What needs to be done
In the entries below, the lines from the one with "Keep writing the" through the one with "srgb(190, 164, 138))" are to be copied exactly; both ends count.

Scripts that build scenes
START

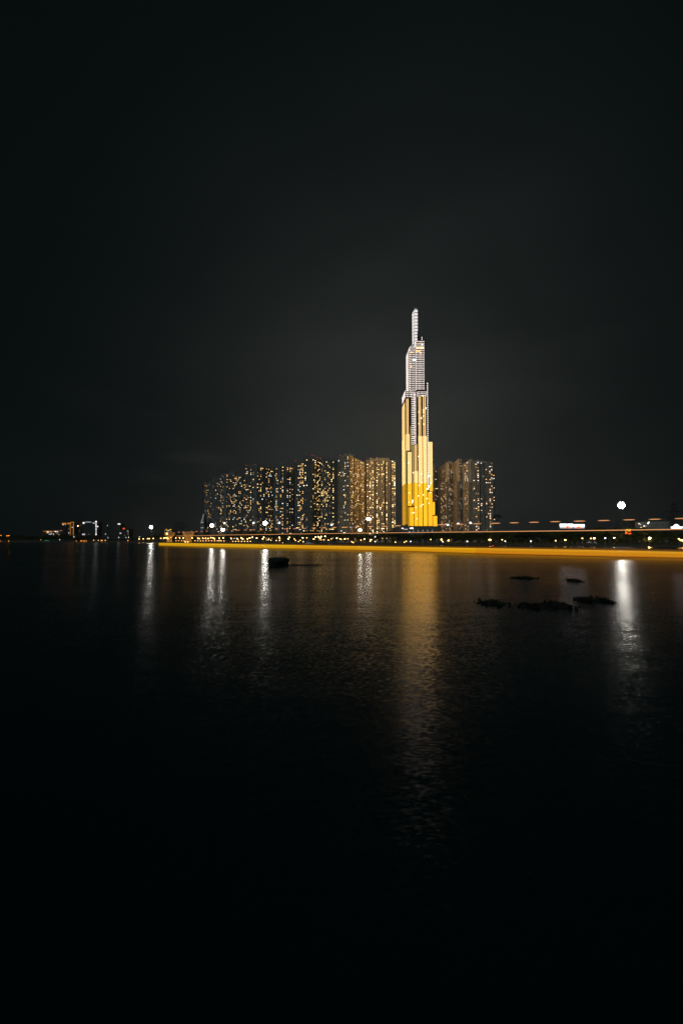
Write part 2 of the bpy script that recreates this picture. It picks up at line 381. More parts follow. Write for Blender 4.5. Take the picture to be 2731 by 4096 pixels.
# ---------------------------------------------------------------- apartment blocks
WMESH = {}
def wmesh(key, wd, ht):
    k = (key, round(wd,1), round(ht,1))
    if k not in WMESH:
        m = MB(); m.box(-wd/2, wd/2, -.12, 0, -ht/2, ht/2); WMESH[k] = m.mesh('window', G[key])
    return WMESH[k]
def block(name, label, pts, top, wall, segs, lit, pal, roofs=(), group='apartment towers of the estate', fl=3.4, depth=28, piers=(), signs=(), beacons=(), band=True, slabby=True):
    """pts: [(px, Y)] visible outline left to right; segs: style per segment"""
    P = [Vector((gx(px, Y), Y)) for px, Y in pts]
    ref = min(range(len(pts)), key=lambda i: pts[i][1])
    H = gz(top, pts[ref][1], pts[ref][0])
    cxm = sum(p.x for p in P)/len(P); cym = min(p.y for p in P)
    t = thing(name, label, 'apartment block', (cxm, cym, GZ), group)
    def B(mb, nm, mt, kind=None, par=None): return child_mb(t.location, mb).build(nm, mt, par or t, kind)
    poly = [(p.x, p.y) for p in P] + [(P[-1].x - 1, max(p.y for p in P) + depth), (P[0].x + 1, max(p.y for p in P) + depth)]
    m = MB(); m.prism(poly, GZ, H); B(m, 'wall', M[wall])
    nf = int((H - GZ - 3) / fl)
    litc = []; dark = MB(); slab = MB(); pil = MB()
    for i, st in enumerate(segs):
        a, b = P[i], P[i+1]; d = (b - a); L = d.length; d = d / L; N = Vector((d.y, -d.x))
        if N.y > 0: N = -N
        if st == 'blank': continue
        if st == 'recess':
            dark.obox(a, d, N, .15, L-.15, .02, .05, GZ+4, H-2); continue
        pitch = {'wide':4.2,'grid':3.1,'tight':2.6}[st]; nc = max(1, int((L - .6) / pitch)); pw = (L - .6) / nc
        ang = math.atan2(d.y, d.x)
        colp = [rnd.random()**1.5 * 2 for _ in range(nc)]
        for f in range(nf):
            z = GZ + 3 + f * fl + fl * .5
            if band and nf > 20 and f == int(nf*.36): continue
            slab.obox(a, d, N, .1, L-.1, .02, .42 if slabby else .22, z - fl*.5 - .28, z - fl*.5 + .42)
            for c in range(nc):
                if rnd.random() < .05: continue
                ac = .3 + pw * (c + .5); ww = pw * rnd.choice((.30,.40,.52)); hh = fl * .38
                q = a + d * ac
                if rnd.random() < lit * 1.75 * colp[c]:
                    litc.append((q.x + N.x*.14, q.y + N.y*.14, z + .1, ang, ww, hh))
                else:
                    dark.obox(a, d, N, ac - ww/2, ac + ww/2, .02, .07, z - hh/2 + .1, z + hh/2 + .1)
        for c in range(0, nc + 1, 3 if st != 'wide' else 2):
            ac = min(max(.3 + pw * c, .3), L - .3)
            pil.obox(a, d, N, ac - .22, ac + .22, .03, .34, GZ, H - .5)
    if dark.v: B(dark, 'windows', M['glass'], 'stuff')
    if slab.v: B(slab, 'balconies', M[wall], 'stuff')
    if pil.v: B(pil, 'pilasters', M[wall])
    rnd.shuffle(litc); rest = {}
    for k, (x, y, z, ang, ww, hh) in enumerate(litc):
        key = rnd.choice(pal)
        if k < 100:
            o = link('window', wmesh(key, round(ww*2)/2, hh), t, (x - t.location.x, y - t.location.y, z - t.location.z)); o.rotation_euler = (0,0,ang)
        else:
            rest.setdefault('x', []).append((x, y, z, ang, ww, hh, pal.index(key)))
    if rest:
        mb = MB(); mi = []
        for x, y, z, ang, ww, hh, ki in rest['x']:
            d = Vector((math.cos(ang), math.sin(ang))); N = Vector((d.y, -d.x))
            mb.obox((x, y), d, N, -ww/2, ww/2, -.1, .02, z-hh/2, z+hh/2); mi += [ki]*6
        child_mb(t.location, mb); me = mb.mesh('lit_windows', [G[k] for k in pal]); me.polygons.foreach_set('material_index', mi)
        link('lit_windows', me, t, kind='stuff')
    for (p0, p1, tp) in roofs:
        Y = lerp_tab(sorted(pts), (p0+p1)/2) + 3
        m = MB(); m.box(gx(p0,Y), gx(p1,Y), Y, Y+12, H+.003, max(gz(tp,Y), H+2)); m.box(gx(p0,Y)+2, gx(p0,Y)+6, Y+2, Y+7, max(gz(tp,Y), H+2)+.002, max(gz(tp,Y), H+2)+2.2)
        B(m, 'roof_block', M[wall])
    for (pxa, pxb, tp) in piers:
        Y = lerp_tab(sorted(pts), (pxa+pxb)/2)
        m = MB(); m.box(gx(pxa,Y), gx(pxb,Y), Y-1.2, Y+2, GZ, gz(tp,Y)); B(m, 'pier', M['concrete_dark'])
    for (px, py, txt) in signs:
        Y = lerp_tab(sorted(pts), px) - 2.0
        p = at(px, py, Y)
        if txt:
            cu = bpy.data.curves.new('sign', 'FONT'); cu.body = txt; cu.size = 4.8; cu.extrude = .15; cu.offset = .06; cu.align_x = 'CENTER'; cu.align_y = 'CENTER'
            tmp = bpy.data.objects.new('sign', cu); COL.objects.link(tmp)
            me = bpy.data.meshes.new_from_object(tmp.evaluated_get(bpy.context.evaluated_depsgraph_get())); bpy.data.objects.remove(tmp)
            me.materials.clear(); me.materials.append(G['sign'])
            o = link('sign', me, t, (p.x - t.location.x, p.y - t.location.y, p.z - t.location.z)); o.rotation_euler = (R(90), 0, 0)
        else:
            m = MB(); m.box(p.x-1.5, p.x-.1, Y-.3, Y+1.95, p.z-1.2, p.z+1.2); m.box(p.x+.1, p.x+1.5, Y-.3, Y+1.95, p.z-1.2, p.z+1.2); B(m, 'sign', G['sign'])
    for (px, Yo) in beacons:
        Y = lerp_tab(sorted(pts), px) + 1.5 + Yo
        m = MB(); m.tube([(gx(px,Y),Y,H-.5),(gx(px,Y),Y,H+3)], .12, 5); b = B(m, 'beacon_mast', M['metal'])
        m = MB(); m.ball((gx(px,Y),Y,H+3.3), .45); B(m, 'beacon_light', G['red'], None, b)
    return t
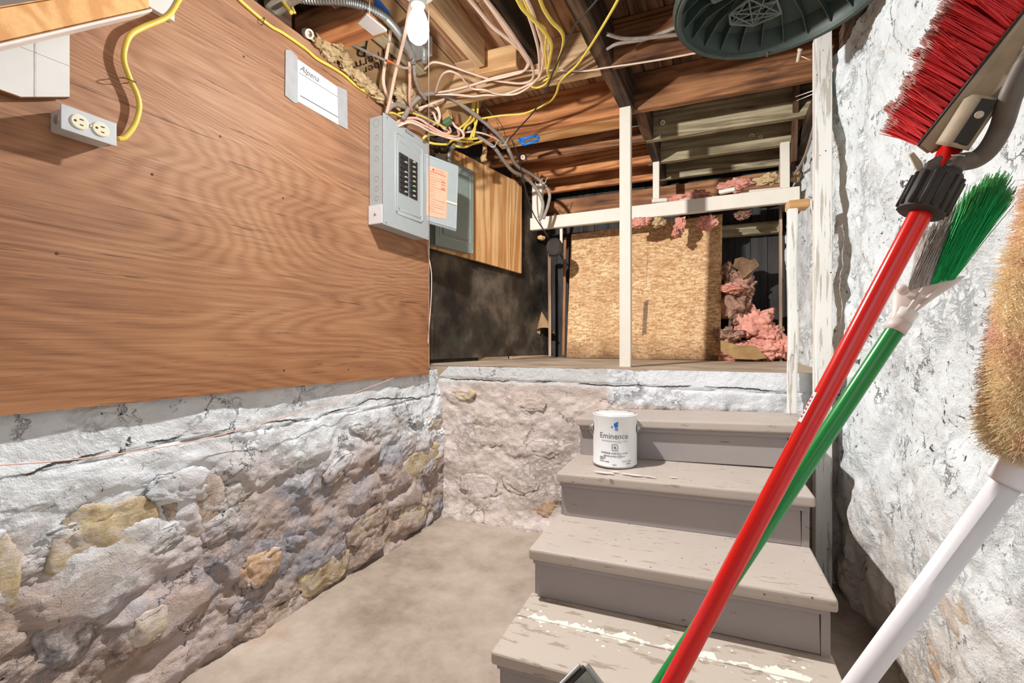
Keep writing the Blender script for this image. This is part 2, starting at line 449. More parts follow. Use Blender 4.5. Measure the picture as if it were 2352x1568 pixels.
M['cap_white'] = plain('soft_cream_plastic', srgb(226, 214, 206), .5, 0, .4, .05)
M['clear'] = plain('smoky_clear_plastic', srgb(170, 175, 168), .15, 0, .5, .03, Transmission_Weight=.6)
M['tile'] = plain('white_tileboard', srgb(226, 226, 222), .3, 0, .5, .02)
M['tile_groove'] = plain('tile_groove', srgb(206, 206, 203), .3)
M['hardboard'] = plain('brown_hardboard_edge', srgb(130, 86, 46), .8, bump=.4)
M['pink_wool'] = None
M['carton_blue'] = plain('blue_print', srgb(40, 110, 190), .5)
M['bare_lath'] = timber('lath', srgb(120, 96, 76), srgb(190, 164, 138))

def wool(name, cols, scale=22, bumps=.8):
    m = NT(name); v = m.pos()
    n = m.noise(v, scale, 9, .75, 1.2); n2 = m.noise(v, scale * .35, 4)
    c = m.ramp(m.math('ADD', m.math('MULTIPLY', n, .6), m.math('MULTIPLY', n2, .4)), [(.3 + .4 * i / (len(cols) - 1), q) for i, q in enumerate(cols)])
    m.col(c); m.set(Roughness=.95); m.b.inputs['Specular IOR Level'].default_value = .1
    m.bump(n, bumps, .01); return m.m
M['pink_wool'] = wool('pink_glass_wool', [srgb(120, 84, 74), srgb(216, 150, 134), srgb(240, 172, 152), srgb(246, 200, 184)], 30)
M['dirty_wool'] = wool('dirty_wool', [srgb(44, 34, 28), srgb(118, 94, 78), srgb(196, 150, 130), srgb(104, 84, 68)])
M['old_wool'] = wool('yellowed_wool', [srgb(120, 96, 72), srgb(206, 178, 136), srgb(224, 206, 170)])
M['kraft'] = wool('kraft_paper', [srgb(122, 92, 62), srgb(158, 126, 90), srgb(178, 148, 110)], 6, .2)
M['kraft_light'] = wool('tan_kraft_paper', [srgb(130, 100, 66), srgb(190, 156, 108)], 9, .3)
M['black_debris'] = wool('black_debris', [srgb(24, 20, 18), srgb(70, 58, 48), srgb(130, 110, 90)], 40)
M['spray_foam'] = wool('tan_expanding_foam', [srgb(150, 116, 80), srgb(216, 178, 128), srgb(236, 206, 160)], 12, .5)
M['duster_wool'] = wool('duster_wool', [srgb(250, 206, 210), srgb(250, 206, 186), srgb(252, 226, 180), srgb(254, 240, 206), srgb(250, 200, 176)], 24, .2)

# tar paper
m = NT('tar_paper'); v = m.pos()
n = m.noise(v, 4, 5, .6); f2 = m.noise(m.pos((8, 8, 1)), 2.6, 8, .7); sp = m.noise(v, 90, 3, .7)
c = m.ramp(n, [(.35, srgb(30, 26, 23)), (.52, srgb(62, 55, 47)), (.68, srgb(108, 97, 84))])
c = m.mix(m.ramp(m.noise(m.pos((1, 1, 1)), 2.3, 3), [(.6, 0.0), (.72, .22)]), c, srgb(70, 92, 68))
c = m.mix(m.ramp(f2, [(.7, 0.0), (.74, .45)]), c, srgb(150, 138, 122))
c = m.mix(m.ramp(sp, [(.72, 0.0), (.76, .7)]), c, srgb(170, 160, 148))
m.col(c); m.set(Roughness=.55); m.bump(m.math('ADD', n, m.math('MULTIPLY', sp, .2)), .4, .02); M['tar'] = m.m
# dark boards at the back
m = NT('black_boards'); v = m.pos()
c = m.ramp(m.noise(m.pos((6, 6, 1)), 3, 6), [(.3, srgb(26, 25, 25)), (.7, srgb(62, 58, 56))])
m.col(c); m.set(Roughness=.7); M['black_board'] = m.m
# concrete floor
m = NT('concrete'); v = m.pos()
n = m.noise(v, 1.7, 6, .6); n2 = m.noise(v, 11, 8, .7); n3 = m.noise(v, 130, 3)
c = m.ramp(m.math('ADD', m.math('MULTIPLY', n, .65), m.math('MULTIPLY', n2, .35)), [(.34, srgb(118, 100, 84)), (.5, srgb(158, 144, 130)), (.66, srgb(182, 168, 154))])
c = m.mix(m.ramp(n3, [(.70, 0.0), (.76, .5)]), c, srgb(220, 208, 192))
c = m.mix(m.ramp(m.noise(v, 3.3, 5), [(.62, 0.0), (.72, .5)]), c, srgb(150, 118, 90))
m.col(c); m.set(Roughness=.7); m.bump(m.math('ADD', n2, m.math('MULTIPLY', n3, .3)), .25, .006); M['concrete'] = m.m
# ledge top
m = NT('ledge_top'); v = m.pos(); n = m.noise(v, 4, 6)
m.col(m.ramp(n, [(.3, srgb(150, 132, 114)), (.7, srgb(200, 182, 160))])); m.set(Roughness=.7); m.bump(n, .2, .01); M['ledge'] = m.m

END

Task output
Keep writing the Blender script for this image. This is part 2, starting at line 449. More parts follow. Use Blender 4.5. Measure the picture as if it were 2352x1568 pixels.
M['cap_white'] = plain('soft_cream_plastic', srgb(226, 214, 206), .5, 0, .4, .05)
M['clear'] = plain('smoky_clear_plastic', srgb(170, 175, 168), .15, 0, .5, .03, Transmission_Weight=.6)
M['tile'] = plain('white_tileboard', srgb(226, 226, 222), .3, 0, .5, .02)
M['tile_groove'] = plain('tile_groove', srgb(206, 206, 203), .3)
M['hardboard'] = plain('brown_hardboard_edge', srgb(130, 86, 46), .8, bump=.4)
M['pink_wool'] = None
M['carton_blue'] = plain('blue_print', srgb(40, 110, 190), .5)
M['bare_lath'] = timber('lath', srgb(120, 96, 76), srgb(190, 164, 138))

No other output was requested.